In the same briefing, University of Asia and the Pacific economist Victor Abola said growth this year would likely peak in the second quarter at 7 percent before slowing to below 6.5 percent in the third and fourth quarter due to a high base last year.

Domestic consumption will drive most of the growth this year, Abola said, with the Department of Public Works and Highways having already rolled out 80 percent of its projects for this year. “The PPP [public-private partnership program] is just a bonus,” he said.

This year’s growth, he said, would be driven by the industry and services sectors, which were seen to expand by 6-7 percent and 7-8 percent, respectively.
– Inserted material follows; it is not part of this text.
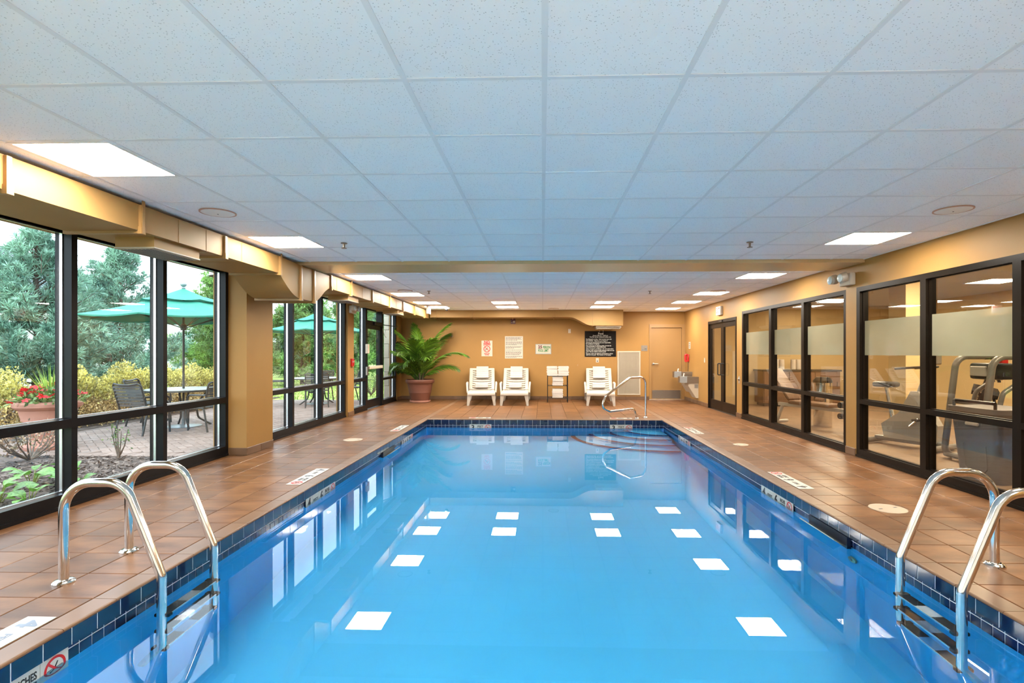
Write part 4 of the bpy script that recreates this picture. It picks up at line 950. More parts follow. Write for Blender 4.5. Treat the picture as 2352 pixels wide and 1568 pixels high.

Also, FMIC is slashing its inflation forecast for the year to 3.2 to 3.4 percent, from its earlier projection of 3.5 to 3.7 percent, as crude prices continue to slow down to $100 per barrel from a high of $123/bbl.

Remittances from overseas Filipinos, a key driver of domestic consumption, were seen growing by 5.7 percent this year despite a slight decline in 2011.

Among the risks to growth, Abola said, were external factors such as the eurozone crisis, the possibility of a hard landing in China and oil price increases.

In the domestic front, he said the risks included debt overhang, poor infrastructure, the overvaluation of the peso versus the US dollar and power shortages.

In the meantime, the financial market is expected to remain attractive this year with tremendous liquidity persisting alongside high savings rate and low interest rates.

FMIC senior vice president and head of treasury group Reynaldo Montalbo Jr. said the downward trend in interest rates that started in 2004-2005 would continue this year, although at a slower pace. For instance, he noted that 20-year government securities rates would decline by about 8-10 percent this year from a 27-percent decline in 2011. This is seen bringing the 20-year rate down to 5.6 percent by the end of the year from 6.126 percent on Friday.

Yearend yields on other tenors of government securities were seen as follows: 25 years, 6 percent; 10 years, 5 percent; 5 years, 4.75 percent, and 91 days, 3 percent.